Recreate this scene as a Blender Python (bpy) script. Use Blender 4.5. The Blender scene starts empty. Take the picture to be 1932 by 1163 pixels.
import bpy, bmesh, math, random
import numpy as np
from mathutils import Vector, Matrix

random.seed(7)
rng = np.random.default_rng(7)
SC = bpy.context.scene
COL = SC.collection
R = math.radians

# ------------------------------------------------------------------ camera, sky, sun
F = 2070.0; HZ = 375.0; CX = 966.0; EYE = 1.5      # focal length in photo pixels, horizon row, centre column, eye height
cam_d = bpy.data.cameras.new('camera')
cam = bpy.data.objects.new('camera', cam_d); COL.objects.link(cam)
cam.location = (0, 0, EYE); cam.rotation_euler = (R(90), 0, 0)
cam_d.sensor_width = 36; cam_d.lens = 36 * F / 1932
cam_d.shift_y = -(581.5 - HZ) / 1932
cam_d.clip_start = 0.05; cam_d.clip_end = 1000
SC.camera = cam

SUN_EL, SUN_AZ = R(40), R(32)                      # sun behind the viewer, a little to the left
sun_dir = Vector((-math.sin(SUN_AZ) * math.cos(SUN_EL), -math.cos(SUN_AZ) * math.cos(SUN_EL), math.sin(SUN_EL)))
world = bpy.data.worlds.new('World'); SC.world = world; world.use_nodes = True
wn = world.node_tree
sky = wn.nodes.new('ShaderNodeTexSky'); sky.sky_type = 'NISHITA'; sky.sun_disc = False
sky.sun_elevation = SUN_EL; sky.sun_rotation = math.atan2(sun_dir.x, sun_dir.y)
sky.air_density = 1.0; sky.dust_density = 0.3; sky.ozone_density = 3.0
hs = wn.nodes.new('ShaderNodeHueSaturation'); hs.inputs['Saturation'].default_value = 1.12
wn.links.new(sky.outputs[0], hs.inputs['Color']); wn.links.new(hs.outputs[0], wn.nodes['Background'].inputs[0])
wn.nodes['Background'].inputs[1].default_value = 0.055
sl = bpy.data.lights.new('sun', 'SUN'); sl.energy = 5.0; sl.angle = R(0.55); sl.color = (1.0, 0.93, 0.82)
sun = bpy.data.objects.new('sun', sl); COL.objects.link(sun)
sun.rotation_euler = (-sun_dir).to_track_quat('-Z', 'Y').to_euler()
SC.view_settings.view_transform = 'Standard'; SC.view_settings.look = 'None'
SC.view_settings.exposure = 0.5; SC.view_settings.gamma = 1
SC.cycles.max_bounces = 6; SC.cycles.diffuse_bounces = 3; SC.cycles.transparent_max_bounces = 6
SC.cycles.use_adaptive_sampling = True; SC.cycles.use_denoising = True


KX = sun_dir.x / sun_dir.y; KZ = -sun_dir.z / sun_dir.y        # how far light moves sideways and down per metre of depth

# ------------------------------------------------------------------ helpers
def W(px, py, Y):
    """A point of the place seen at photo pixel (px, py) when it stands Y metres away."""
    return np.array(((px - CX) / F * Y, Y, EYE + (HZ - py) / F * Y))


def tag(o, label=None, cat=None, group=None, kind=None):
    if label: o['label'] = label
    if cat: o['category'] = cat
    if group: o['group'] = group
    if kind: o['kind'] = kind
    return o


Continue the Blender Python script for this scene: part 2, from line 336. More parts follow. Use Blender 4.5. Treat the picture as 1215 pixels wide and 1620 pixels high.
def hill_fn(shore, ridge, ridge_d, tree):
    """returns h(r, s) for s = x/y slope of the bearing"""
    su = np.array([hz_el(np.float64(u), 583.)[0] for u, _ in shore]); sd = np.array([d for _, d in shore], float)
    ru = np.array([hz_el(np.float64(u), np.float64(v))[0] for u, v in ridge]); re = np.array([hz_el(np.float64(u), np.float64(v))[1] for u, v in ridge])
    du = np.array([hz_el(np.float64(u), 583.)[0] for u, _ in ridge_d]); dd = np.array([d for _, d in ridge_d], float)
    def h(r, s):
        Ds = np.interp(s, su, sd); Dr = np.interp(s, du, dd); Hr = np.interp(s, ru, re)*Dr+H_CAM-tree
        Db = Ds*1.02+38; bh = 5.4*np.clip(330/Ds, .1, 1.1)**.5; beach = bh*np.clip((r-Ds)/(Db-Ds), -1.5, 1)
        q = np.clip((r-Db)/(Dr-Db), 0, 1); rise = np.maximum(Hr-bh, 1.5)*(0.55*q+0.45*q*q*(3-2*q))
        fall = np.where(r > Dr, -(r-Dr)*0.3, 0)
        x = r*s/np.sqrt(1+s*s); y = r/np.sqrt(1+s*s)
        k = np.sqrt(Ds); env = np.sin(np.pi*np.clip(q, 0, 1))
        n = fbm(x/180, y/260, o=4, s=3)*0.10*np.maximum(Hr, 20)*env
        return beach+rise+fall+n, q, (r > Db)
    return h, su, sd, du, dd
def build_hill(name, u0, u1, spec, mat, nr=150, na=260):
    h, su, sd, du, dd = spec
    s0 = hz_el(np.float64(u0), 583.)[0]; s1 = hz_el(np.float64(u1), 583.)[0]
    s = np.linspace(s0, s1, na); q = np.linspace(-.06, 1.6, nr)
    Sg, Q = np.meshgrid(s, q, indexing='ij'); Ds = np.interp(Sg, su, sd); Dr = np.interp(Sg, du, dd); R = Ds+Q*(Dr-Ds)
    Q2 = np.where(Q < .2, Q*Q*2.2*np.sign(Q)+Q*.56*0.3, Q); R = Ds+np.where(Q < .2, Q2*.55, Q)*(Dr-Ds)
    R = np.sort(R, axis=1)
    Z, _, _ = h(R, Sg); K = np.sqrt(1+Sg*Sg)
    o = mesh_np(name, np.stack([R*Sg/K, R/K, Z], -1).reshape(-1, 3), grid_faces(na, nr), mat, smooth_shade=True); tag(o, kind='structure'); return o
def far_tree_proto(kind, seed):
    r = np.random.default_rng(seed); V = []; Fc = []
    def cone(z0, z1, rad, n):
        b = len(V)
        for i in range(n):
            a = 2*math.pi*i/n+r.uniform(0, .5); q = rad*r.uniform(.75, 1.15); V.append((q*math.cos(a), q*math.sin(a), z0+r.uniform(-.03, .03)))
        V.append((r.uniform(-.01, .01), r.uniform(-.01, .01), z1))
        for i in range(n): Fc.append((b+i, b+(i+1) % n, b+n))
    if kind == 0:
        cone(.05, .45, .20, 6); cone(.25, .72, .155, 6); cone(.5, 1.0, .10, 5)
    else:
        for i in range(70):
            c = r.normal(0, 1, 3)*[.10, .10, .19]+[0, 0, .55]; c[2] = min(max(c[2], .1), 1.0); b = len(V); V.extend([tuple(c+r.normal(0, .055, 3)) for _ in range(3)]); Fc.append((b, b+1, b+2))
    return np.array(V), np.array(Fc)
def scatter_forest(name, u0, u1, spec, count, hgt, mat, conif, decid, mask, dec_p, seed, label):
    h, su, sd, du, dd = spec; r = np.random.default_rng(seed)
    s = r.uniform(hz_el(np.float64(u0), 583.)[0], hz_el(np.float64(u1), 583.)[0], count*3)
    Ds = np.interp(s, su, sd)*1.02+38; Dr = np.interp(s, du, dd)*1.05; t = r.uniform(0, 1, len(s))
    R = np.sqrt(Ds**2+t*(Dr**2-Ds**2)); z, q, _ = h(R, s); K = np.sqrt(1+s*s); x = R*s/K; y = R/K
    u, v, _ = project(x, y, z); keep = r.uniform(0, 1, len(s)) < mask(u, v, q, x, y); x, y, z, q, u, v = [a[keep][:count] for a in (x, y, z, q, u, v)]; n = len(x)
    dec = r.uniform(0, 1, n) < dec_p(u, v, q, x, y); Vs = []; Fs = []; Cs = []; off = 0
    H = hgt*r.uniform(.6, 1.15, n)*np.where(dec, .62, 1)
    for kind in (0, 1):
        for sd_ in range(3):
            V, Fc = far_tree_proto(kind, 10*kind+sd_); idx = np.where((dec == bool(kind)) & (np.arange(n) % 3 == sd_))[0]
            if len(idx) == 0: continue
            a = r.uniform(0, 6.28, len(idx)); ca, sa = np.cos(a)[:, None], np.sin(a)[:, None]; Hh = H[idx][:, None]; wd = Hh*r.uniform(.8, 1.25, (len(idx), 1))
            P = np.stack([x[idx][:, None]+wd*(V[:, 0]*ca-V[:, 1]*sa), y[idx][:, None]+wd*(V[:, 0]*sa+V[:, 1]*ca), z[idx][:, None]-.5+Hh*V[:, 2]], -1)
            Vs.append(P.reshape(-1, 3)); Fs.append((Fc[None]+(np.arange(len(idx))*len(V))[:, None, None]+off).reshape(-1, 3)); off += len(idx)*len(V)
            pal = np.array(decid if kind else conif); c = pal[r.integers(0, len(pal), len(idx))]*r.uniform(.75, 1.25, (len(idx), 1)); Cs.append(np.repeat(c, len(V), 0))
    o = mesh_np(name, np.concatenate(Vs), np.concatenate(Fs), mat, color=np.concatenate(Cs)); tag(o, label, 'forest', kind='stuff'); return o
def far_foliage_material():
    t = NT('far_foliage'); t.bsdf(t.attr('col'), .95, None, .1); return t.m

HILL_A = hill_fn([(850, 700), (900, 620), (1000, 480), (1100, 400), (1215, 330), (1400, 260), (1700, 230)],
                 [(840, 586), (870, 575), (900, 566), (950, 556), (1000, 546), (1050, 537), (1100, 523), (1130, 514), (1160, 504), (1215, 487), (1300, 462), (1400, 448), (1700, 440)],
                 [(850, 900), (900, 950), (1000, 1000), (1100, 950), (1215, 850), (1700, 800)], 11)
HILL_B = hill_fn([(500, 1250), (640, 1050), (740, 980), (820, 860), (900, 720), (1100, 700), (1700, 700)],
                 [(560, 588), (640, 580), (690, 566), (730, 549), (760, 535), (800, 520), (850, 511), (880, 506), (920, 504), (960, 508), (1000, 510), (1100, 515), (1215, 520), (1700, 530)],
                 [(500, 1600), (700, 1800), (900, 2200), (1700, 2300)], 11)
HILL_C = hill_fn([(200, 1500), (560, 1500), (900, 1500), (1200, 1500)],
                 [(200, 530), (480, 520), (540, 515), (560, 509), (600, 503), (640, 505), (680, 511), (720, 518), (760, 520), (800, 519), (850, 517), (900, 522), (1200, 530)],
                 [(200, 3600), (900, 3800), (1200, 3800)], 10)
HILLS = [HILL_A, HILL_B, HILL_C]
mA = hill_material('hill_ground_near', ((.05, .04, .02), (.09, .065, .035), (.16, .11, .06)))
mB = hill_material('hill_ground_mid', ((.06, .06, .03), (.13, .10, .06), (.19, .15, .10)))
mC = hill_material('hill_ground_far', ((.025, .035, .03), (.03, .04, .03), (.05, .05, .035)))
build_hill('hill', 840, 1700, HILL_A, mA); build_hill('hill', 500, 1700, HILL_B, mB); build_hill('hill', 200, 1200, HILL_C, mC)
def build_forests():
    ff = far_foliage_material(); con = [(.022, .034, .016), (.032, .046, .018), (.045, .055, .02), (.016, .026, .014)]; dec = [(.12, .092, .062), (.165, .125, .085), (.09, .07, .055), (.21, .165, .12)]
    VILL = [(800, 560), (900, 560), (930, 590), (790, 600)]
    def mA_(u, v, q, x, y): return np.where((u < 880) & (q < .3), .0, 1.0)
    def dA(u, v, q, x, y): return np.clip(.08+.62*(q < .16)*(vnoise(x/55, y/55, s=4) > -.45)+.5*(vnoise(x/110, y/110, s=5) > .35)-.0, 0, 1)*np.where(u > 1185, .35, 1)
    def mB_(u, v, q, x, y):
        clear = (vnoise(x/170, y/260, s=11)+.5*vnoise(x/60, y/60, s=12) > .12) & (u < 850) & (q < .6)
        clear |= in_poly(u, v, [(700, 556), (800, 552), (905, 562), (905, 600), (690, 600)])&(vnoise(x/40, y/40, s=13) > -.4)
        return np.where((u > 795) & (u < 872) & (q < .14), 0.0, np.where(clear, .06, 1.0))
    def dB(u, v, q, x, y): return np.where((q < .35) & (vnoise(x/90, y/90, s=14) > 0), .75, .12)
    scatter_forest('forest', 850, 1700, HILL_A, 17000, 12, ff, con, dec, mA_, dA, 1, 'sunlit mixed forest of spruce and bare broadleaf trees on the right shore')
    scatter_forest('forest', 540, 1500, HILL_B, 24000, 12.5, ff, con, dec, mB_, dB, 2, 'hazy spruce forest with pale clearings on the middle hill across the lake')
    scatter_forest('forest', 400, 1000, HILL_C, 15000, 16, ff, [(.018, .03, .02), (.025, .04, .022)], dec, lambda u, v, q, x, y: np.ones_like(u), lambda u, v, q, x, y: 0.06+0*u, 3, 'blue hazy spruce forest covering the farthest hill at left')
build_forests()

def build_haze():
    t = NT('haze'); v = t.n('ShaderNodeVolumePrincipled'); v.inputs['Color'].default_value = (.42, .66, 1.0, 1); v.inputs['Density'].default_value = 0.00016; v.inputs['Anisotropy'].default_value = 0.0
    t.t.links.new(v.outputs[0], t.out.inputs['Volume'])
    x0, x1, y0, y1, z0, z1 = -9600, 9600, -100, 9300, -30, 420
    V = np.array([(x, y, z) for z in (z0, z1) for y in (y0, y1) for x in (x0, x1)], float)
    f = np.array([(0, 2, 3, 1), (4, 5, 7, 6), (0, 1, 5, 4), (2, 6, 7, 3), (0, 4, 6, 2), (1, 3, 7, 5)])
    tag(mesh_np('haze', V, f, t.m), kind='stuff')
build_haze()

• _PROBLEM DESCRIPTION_
Restate the listing exactly, starting at its first line and ending at the line where "R = math.radians" occurs; include both and no other lines.

• _TASK ANSWER_
Recreate this scene as a Blender Python (bpy) script. Use Blender 4.5. The Blender scene starts empty. Take the picture to be 1932 by 1163 pixels.
import bpy, bmesh, math, random
import numpy as np
from mathutils import Vector, Matrix

random.seed(7)
rng = np.random.default_rng(7)
SC = bpy.context.scene
COL = SC.collection
R = math.radians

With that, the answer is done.